Gillett empresário pagou, do próprio bolso, a multa rescisória de 15 milhões de euros do meio-campista em janeiro deste ano. Após tudo assinado, o americano passou os direitos federativos do atleta para o nome do Estudiantes. O acordo entre ele e Verón diz que o grupo de Foster Gillett ficará com parte do lucro de uma eventual venda futura.
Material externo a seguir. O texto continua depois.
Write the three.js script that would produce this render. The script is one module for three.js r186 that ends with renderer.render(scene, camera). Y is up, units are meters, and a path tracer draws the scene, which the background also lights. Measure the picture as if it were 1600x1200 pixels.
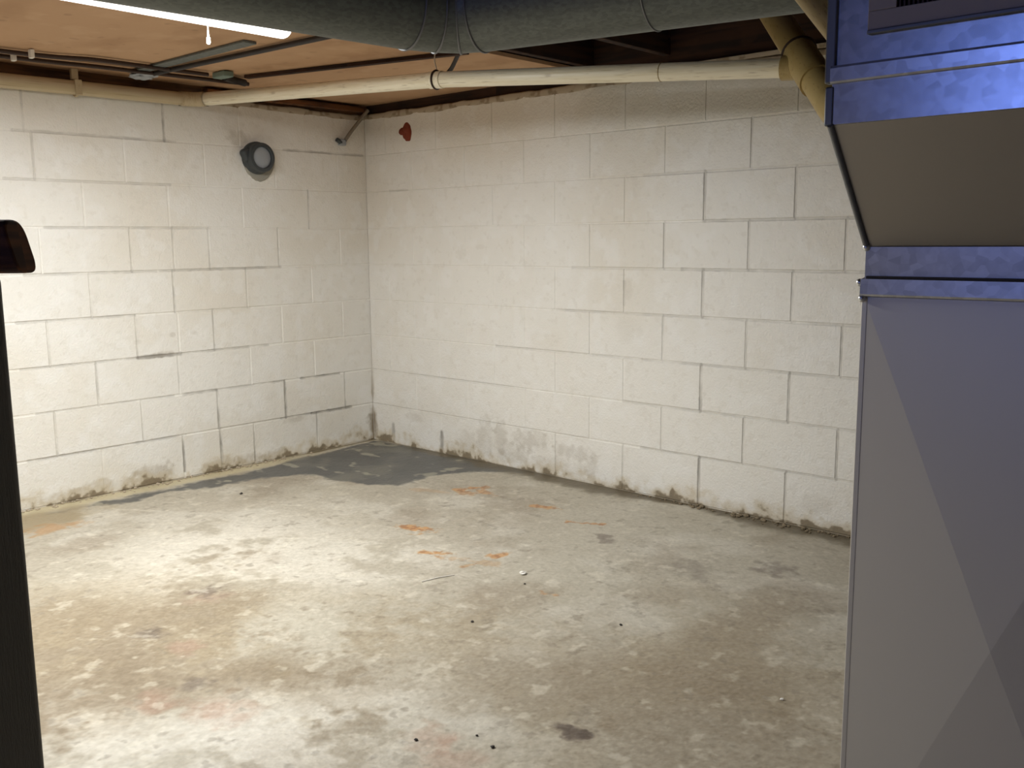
import * as THREE from 'three';
import { RoundedBoxGeometry } from 'three/addons/geometries/RoundedBoxGeometry.js';
import { RectAreaLightUniformsLib } from 'three/addons/lights/RectAreaLightUniformsLib.js';
import { mergeGeometries, toCreasedNormals } from 'three/addons/utils/BufferGeometryUtils.js';

// ---------------------------------------------------------------- camera, sky, light, exposure
const scene = new THREE.Scene();
const camera = new THREE.PerspectiveCamera(2 * Math.atan(600 / 1484.66) * 180 / Math.PI, 4 / 3, 0.05, 60);
camera.rotation.order = 'YXZ';
camera.position.set(4.323, 1.1639, 3.5466);
camera.rotation.set(-0.15084, 0.73644, -0.00903);
scene.add(camera);
scene.background = new THREE.Color().setRGB(0.045, 0.08, 0.26);            // daylight sky beyond the cellar window
const renderer = new THREE.WebGLRenderer({ antialias: true });
renderer.toneMapping = THREE.LinearToneMapping;
renderer.toneMappingExposure = 4.2;
renderer.shadowMap.enabled = true;
RectAreaLightUniformsLib.init();
const LAMP = { x: 1.51, y: 1.838, z0: 1.55, z1: 3.2, power: 57.5 };
const lampLight = new THREE.RectAreaLight(new THREE.Color().setRGB(0.97, 0.993, 0.985), LAMP.power, 0.06, LAMP.z1 - LAMP.z0 - 0.04);
lampLight.position.set(LAMP.x, LAMP.y, (LAMP.z0 + LAMP.z1) / 2);
lampLight.rotation.x = -Math.PI / 2;
scene.add(lampLight);
const WIN = { x0: 3.0, x1: 3.7, y0: 1.45, y1: 1.90, z: 5.4 };
const windowLight = new THREE.RectAreaLight(new THREE.Color().setRGB(0.19, 0.31, 1), 2.3, WIN.x1 - WIN.x0 - 0.12, WIN.y1 - WIN.y0 - 0.12);
windowLight.position.set((WIN.x0 + WIN.x1) / 2, (WIN.y0 + WIN.y1) / 2, WIN.z - 0.01);
scene.add(windowLight);                                                     // a RectAreaLight looks along -z: into the room

// ---------------------------------------------------------------- helpers
const V = (x, y, z) => new THREE.Vector3(x, y, z);
let seed = 12345;
const rnd = () => { seed = (seed * 1664525 + 1013904223) >>> 0; return seed / 4294967296; };
const lerp = (a, b, t) => a + (b - a) * t;
const clamp = (x, a = 0, b = 1) => Math.min(b, Math.max(a, x));
const sstep = (a, b, x) => { const t = clamp((x - a) / (b - a)); return t * t * (3 - 2 * t); };
const hash = (x, y, s) => { let h = (Math.imul(x, 374761393) + Math.imul(y, 668265263) + Math.imul(s, 974634121)) | 0; h = Math.imul(h ^ (h >>> 13), 1274126177); return ((h ^ (h >>> 16)) >>> 0) / 4294967296; };
function vnoise(x, y, s = 0, wrap = 0) {
  const xi = Math.floor(x), yi = Math.floor(y); let fx = x - xi, fy = y - yi;
  fx = fx * fx * (3 - 2 * fx); fy = fy * fy * (3 - 2 * fy);
  const w = wrap ? (v) => ((v % wrap) + wrap) % wrap : (v) => v;
  const a = hash(w(xi), w(yi), s), b = hash(w(xi + 1), w(yi), s), c = hash(w(xi), w(yi + 1), s), d = hash(w(xi + 1), w(yi + 1), s);
  return a + (b - a) * fx + (c - a) * fy + (a - b - c + d) * fx * fy;
}
function fbm(x, y, oct, s = 0, wrap = 0) {
  let a = 0.5, t = 0, n = 0;
  for (let i = 0; i < oct; i++) { t += a * vnoise(x, y, s + i * 17, wrap); n += a; a *= 0.5; x *= 2; y *= 2; wrap *= 2; }
  return t / n;
}
function tex(w, h, fn, srgb = true) {                                       // fn(u, v) -> [r, g, b] 0..255
  const d = new Uint8Array(w * h * 4);
  for (let j = 0; j < h; j++) for (let i = 0; i < w; i++) {
    const c = fn((i + 0.5) / w, (j + 0.5) / h), o = (j * w + i) * 4;
    d[o] = clamp(c[0], 0, 255); d[o + 1] = clamp(c[1], 0, 255); d[o + 2] = clamp(c[2], 0, 255); d[o + 3] = 255;
  }
  const t = new THREE.DataTexture(d, w, h);
  t.magFilter = THREE.LinearFilter; t.minFilter = THREE.LinearMipmapLinearFilter; t.generateMipmaps = true;
  t.wrapS = t.wrapT = THREE.RepeatWrapping;
  if (srgb) t.colorSpace = THREE.SRGBColorSpace;
  t.needsUpdate = true; return t;
}
const rep = (t, a, b = a) => { const c = t.clone(); c.repeat.set(a, b); c.needsUpdate = true; return c; };
const mix3 = (c, d, t) => { c[0] += (d[0] - c[0]) * t; c[1] += (d[1] - c[1]) * t; c[2] += (d[2] - c[2]) * t; return c; };
const names = {};
function numbered(n) { const k = names[n] = (names[n] ?? -1) + 1; return k ? `${n}_${String(k).padStart(3, '0')}` : n; }
function mesh(name, geo, mat, parent) {
  const m = new THREE.Mesh(geo, mat); m.castShadow = m.receiveShadow = true;
  m.name = parent ? name : numbered(name);
  (parent || scene).add(m); return m;
}
function tag(o, label, category, group) { o.userData.label = label; o.userData.category = category; if (group) o.userData.group = group; return o; }
function thing(name, label, category, group, pos) {
  const g = new THREE.Group(); g.name = numbered(name); scene.add(g); if (pos) g.position.copy(pos); return tag(g, label, category, group);
}
const structure = (o) => { o.userData.kind = 'structure'; return o; };
const merge = (list) => mergeGeometries(list.map((g) => { const k = g.index ? g.toNonIndexed() : g; for (const n of Object.keys(k.attributes)) if (!['position', 'normal', 'uv'].includes(n)) k.deleteAttribute(n); return k; }), false);
function metricUV(g, s = 1) {                                               // box-projected uv in metres (times s)
  const k = g.index ? g.toNonIndexed() : g, p = k.attributes.position, n = k.attributes.normal, uv = new Float32Array(p.count * 2);
  for (let i = 0; i < p.count; i++) {
    const ax = Math.abs(n.getX(i)), ay = Math.abs(n.getY(i)), az = Math.abs(n.getZ(i));
    const x = p.getX(i), y = p.getY(i), z = p.getZ(i);
    const q = ay >= ax && ay >= az ? [x, z] : ax >= az ? [z, y] : [x, y];
    uv[2 * i] = q[0] * s; uv[2 * i + 1] = q[1] * s;
  }
  k.setAttribute('uv', new THREE.BufferAttribute(uv, 2)); return k;
}
function box(x0, x1, y0, y1, z0, z1, r = 0) {
  const g = r ? new RoundedBoxGeometry(x1 - x0, y1 - y0, z1 - z0, 2, r) : new THREE.BoxGeometry(x1 - x0, y1 - y0, z1 - z0);
  g.translate((x0 + x1) / 2, (y0 + y1) / 2, (z0 + z1) / 2); return metricUV(g);
}
function rod(a, b, r, seg = 20, r2 = r) {
  const d = b.clone().sub(a), g = new THREE.CylinderGeometry(r2, r, d.length(), seg, 1);
  g.applyQuaternion(new THREE.Quaternion().setFromUnitVectors(V(0, 1, 0), d.clone().normalize()));
  const m = a.clone().add(b).multiplyScalar(0.5); g.translate(m.x, m.y, m.z); return g;
}
const tube = (pts, r, seg = 40, rad = 12) => new THREE.TubeGeometry(new THREE.CatmullRomCurve3(pts, false, 'catmullrom', 0.3), seg, r, rad, false);
function ring(center, dir, R, r, seg = 28) {
  const g = new THREE.TorusGeometry(R, r, 8, seg);
  g.applyQuaternion(new THREE.Quaternion().setFromUnitVectors(V(0, 0, 1), dir.clone().normalize()));
  g.translate(center.x, center.y, center.z); return g;
}
function lump(c, s, seed0, detail = 1, flat = 0.6) {                           // an irregular chip of stone or clay
  const g = new THREE.IcosahedronGeometry(1, detail), p = g.attributes.position;
  for (let i = 0; i < p.count; i++) {
    const x = p.getX(i), y = p.getY(i), z = p.getZ(i), k = 0.7 + 0.55 * hash(Math.round(x * 50), Math.round(y * 50) + Math.round(z * 70), seed0);
    p.setXYZ(i, c.x + x * k * s, c.y + y * k * s * flat, c.z + z * k * s);
  }
  g.computeVertexNormals(); return g;
}

function roughen(g, amount, freq) {                                         // uneven rim and face by smooth noise
  const p = g.attributes.position;
  for (let i = 0; i < p.count; i++) { const x = p.getX(i), y = p.getY(i), z = p.getZ(i), k = 1 + (vnoise(x * freq * 16 + 40, y * freq * 16 + z * freq * 19 + 40, 77) - 0.5) * 2 * amount / Math.max(0.02, Math.hypot(x, y, z)); p.setXYZ(i, x * k, y * k, z * k); }
  g.computeVertexNormals(); return g;
}

// ---------------------------------------------------------------- textures and materials
const grain = tex(512, 512, (u, v) => { const k = 255 * (0.55 * fbm(u * 12, v * 12, 4, 3, 12) + 0.45 * fbm(u * 64, v * 64, 2, 9, 64)); return [k, k, k]; }, false);
const B = 0.2032, H0 = 0.015, WT = 1.844;                                   // block module, first bed joint, top of the last course
const WALL_U = 4.2, WALL_V = 2.0;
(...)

Nem tudo são flores. Apesar de ter comprado Medina, Foster Gillett não conseguiu concretizar duas negociações que chegaram a ser dadas como certas no início do ano: a ida do volante Villagra do River para o Estudiantes e a transferência do zagueiro Gómez do Vélez para a Udinese. Os clubes argentinos não receberam o pagamento de Gillett, e o River chegou a denunciar criminalmente o empresário.
Botafogo como inspiração
O título da Libertadores de 2024 conquistado pelo clube carioca no Monumental de Núñez, em Buenos Aires, é um dos argumentos utilizados por Milei para defender a chegada de investidores à Argentina.
Após a final do ano passado, disputada contra o Atlético-MG, outro clube com o modelo SAF, Javier Lanari, subsecretário de imprensa de Javier Milei, afirmou que o sábado foi um "péssimo dia para ser anti-SAD".
— O caso do Botafogo é incrível. Há três anos estava falido, jogou na segunda divisão. Um empresário americano comprou 90% e investiu US$ 70 milhões. Hoje são campeões da Libertadores. Nada mais deprimente do que assistir à final da Libertadores entre duas equipes brasileiras pela TV. E, também, na Argentina. Eu completo o combo. Péssimo dia para ser anti-SAD — publicou Lanari.
John Textor Botafogo Libertadores — Foto: Agustin Marcarian/Reuters
Um time argentino não é campeão da Libertadores desde 2018, quando o River Plate derrotou o Boca Juniors na final. Desde então, apenas brasileiros levantaram o principal troféu do continente e ocuparam 10 das 12 vagas nas seis decisões seguintes.
— A principal barreira é cultural. Depois claro, a economia instável da Argentina não é a melhor para investimentos mas é uma grande possibilidade devido o talento dos jogadores argentinos e a capacidade de exportar jogadores - finalizou Fernando.
O Botafogo, por exemplo, investiu quase R$ 500 milhões apenas na primeira janela da temporada e teve negócios como as compras de Wendel (20 milhões de euros ao Zenit) e Santiago Rodríguez (US$ 15 milhões ao New York City). Na Argentina, o negócio mais caro foi justamente a contratação de Medina para o Estudiantes.